The goal for the 289 Derby Street public space project, according to Deputy Director of the Department of Planning and Community Development Kathleen M. Winn, is to have a place that is both beautiful year-round and flexible enough to accommodate different types of programming.
Unique to this project, however, was the process used to achieve that goal. Rather than engaging in the traditional top-down practice of having CBA Landscape Architects design the space first and then ask the public to retrofit it to specific use, the community meetings were used to hear from residents and other stakeholders what they wanted to use the space for before they designed it.
Anyone interested would be invited to join the conversation and have a say and a vote in how the 289 Derby space would be used and what it would look like.
“The idea is to bring the project to the people who will use the space and then have it designed to fit their desires,” Paraschiv explained.
Members of the Salem community were invited to help design the city’s public space at the vacant 289 Derby Street lot during four community events that took place on site from May 24 to June 14.
Each 289 Derby meeting gave participants a hands-on opportunity to experience the different activities the space might sponsor, such as music, yoga, gardening, games, outdoor movies and even paddle-boarding on the South River.
“The space was transformed to show people literally, ‘look how cool this could be!’” Paraschiv said.
The first event, “Dance & Design”, featured performances by local dance groups and a chalkboard wall where attendees were invited to write their favorite activities.
“Meet & Share” offered the opportunity to share personal visions of the public space’s character, programming, meaning and culture; games and activities were the focus of “Plan & Play.”
Both Paraschiv and Andrews couldn’t be more pleased with the process and its outcome.
“This was a grassroots effort to design and construct an otherwise empty lot. The idea is to try to bring it to the people who will use the space and then have it designed to fit those needs,” said Paraschiv,
“One thing we learned during placemaking is what a powerful tool the community and the municipality has with this process under the right direction,” Andrew said.
At the fourth meeting on June 14, approximately 200 residents local food and the opportunity to review and comment on the final two design options, one straight and one curvy.
By a margin of 70 to 18, the curvy plan was the overwhelming favorite.

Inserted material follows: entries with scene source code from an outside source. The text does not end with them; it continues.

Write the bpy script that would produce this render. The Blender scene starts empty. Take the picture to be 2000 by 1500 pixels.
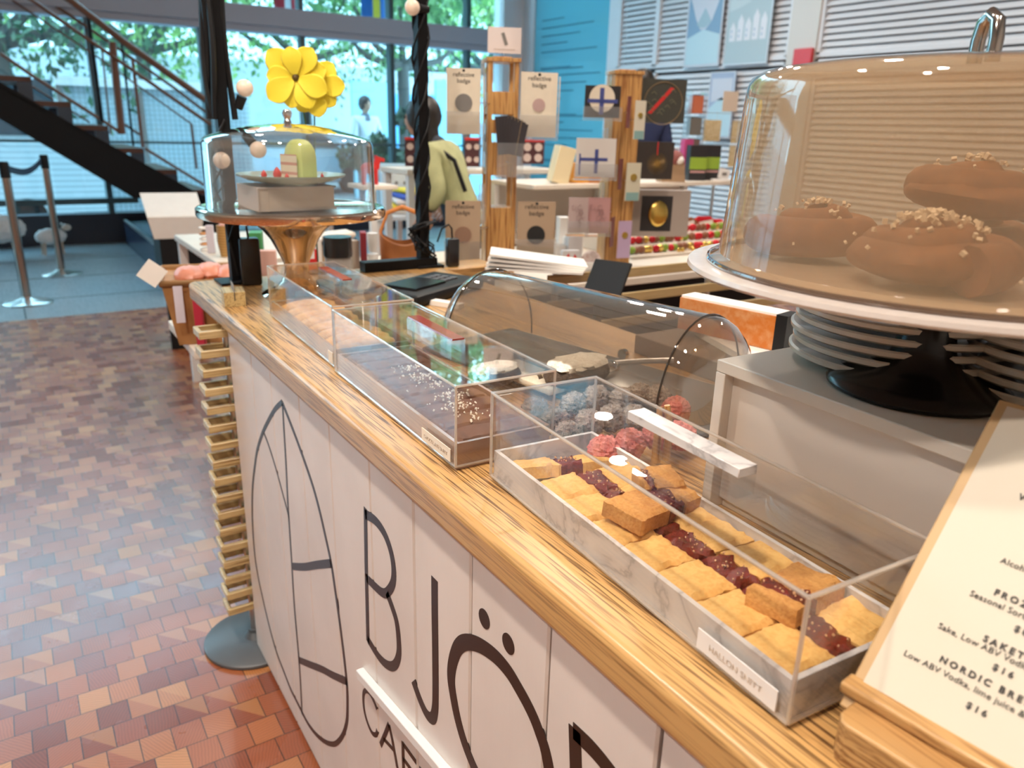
import bpy, bmesh, math, random
from mathutils import Vector, Matrix, Euler, noise
random.seed(7)
S = bpy.context.scene
COL = S.collection
PI = math.pi
R = math.radians
# ------------------------------------------------------------------ camera
CH = 1.3763                      # eye height above the wooden floor
TZ = 0.9563                      # height of the oak worktop
FPX = 1499.3
CR = Vector((0.84043, -0.54133, 0.02541))
CU = Vector((0.1515, 0.27971, 0.94806))
CF = Vector((0.52032, 0.79292, -0.31709))
cam_d = bpy.data.cameras.new('camera'); cam = bpy.data.objects.new('camera', cam_d); COL.objects.link(cam)
cam_d.sensor_width = 36; cam_d.sensor_fit = 'HORIZONTAL'; cam_d.lens = FPX / 2000 * 36
cam.matrix_world = Matrix(((CR.x, CU.x, -CF.x, 0), (CR.y, CU.y, -CF.y, 0), (CR.z, CU.z, -CF.z, CH), (0, 0, 0, 1)))
cam_d.clip_start = 0.02; cam_d.clip_end = 200
cam_d.dof.use_dof = True; cam_d.dof.focus_distance = 0.95; cam_d.dof.aperture_fstop = 6.0
S.camera = cam
# ------------------------------------------------------------------ sky, lamps, exposure
w = bpy.data.worlds.new('sky'); S.world = w; w.use_nodes = True
bg = w.node_tree.nodes['Background']; bg.inputs['Color'].default_value = (0.50, 0.82, 1.0, 1); bg.inputs['Strength'].default_value = 6.0
S.view_settings.view_transform = 'Standard'; S.view_settings.look = 'None'; S.view_settings.gamma = 1.0
S.view_settings.use_curve_mapping = False; S.view_settings.exposure = 0.60
try:
    S.cycles.transparent_max_bounces = 40; S.cycles.max_bounces = 10
except Exception: pass
WARM = (1.0, 0.87, 0.75)
def area_lamp(name, loc, size, power, color=WARM, rot=(0, 0, 0), shape='DISK'):
    d = bpy.data.lights.new(name, 'AREA'); d.shape = shape; d.size = size; d.energy = power; d.color = color
    o = bpy.data.objects.new(name, d); COL.objects.link(o); o.location = loc; o.rotation_euler = rot; return o
LAMPS = [(-0.38, 0.35), (-0.42, 1.6), (0.5, -0.7), (-1.6, 0.3), (4.22, 4.67), (4.24, 4.39), (1.9, 1.7), (2.4, 3.3), (5.2, 2.0), (4.8, 5.6), (0.9, 4.6)]
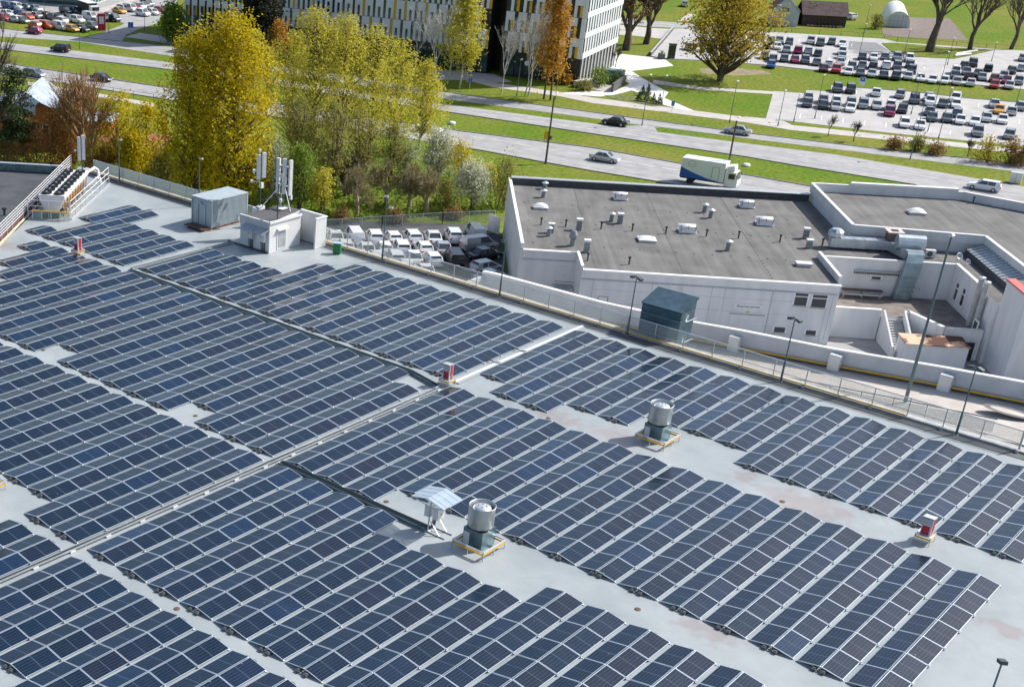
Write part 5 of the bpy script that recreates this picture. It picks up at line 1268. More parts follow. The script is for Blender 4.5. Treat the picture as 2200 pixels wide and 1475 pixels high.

Participants chose the “curvy” plan at right over the straight plan at left by a 70 to 18 margin.
The final collective schematic plan shows a balance green space and paved surfaces with an amphitheater-like area, lawn with shade, a multi-use stage and a variety of areas for meetings, play and chance encounters.
Some of the possible green space uses include botanical gardens and a labyrinth that could double as a space for group exercise and a small skating rink in the winter.
“It’s hard to believe that just five weeks ago we had our first listening session with ‘Dance & Design,’” said Paraschiv.
CBA Landscape Architects is continuing the design work and developing cost estimates. Permitting is underway and the City expects to have documents ready for late August, according to Winn.
Because the lot is the site of October’s Derby Street Carnival, construction could not begin before November.
In her summary report, Paraschiv credits local support for helping the Community Engagement achieve its three objectives of: designing a schematic plan direction with strong public support; creating simulated events of feasible, actual use; and inspiring local stewardship of some key elements of the park and programming for 289 Derby.
“This permanent park design is a collaborative collection process by the people who came to the meetings and the architects,” Paraschiv said with obvious pride.
Andrews believes that those vested in the 289 Derby collaborative process might likewise influence the larger long-term project of creating a connection between downtown Salem and the waterfront.
“One thing is certain,” added Andrews, “It really drives home the emphasis on making a harbor walk a feasible and existing part of Salem’s future.”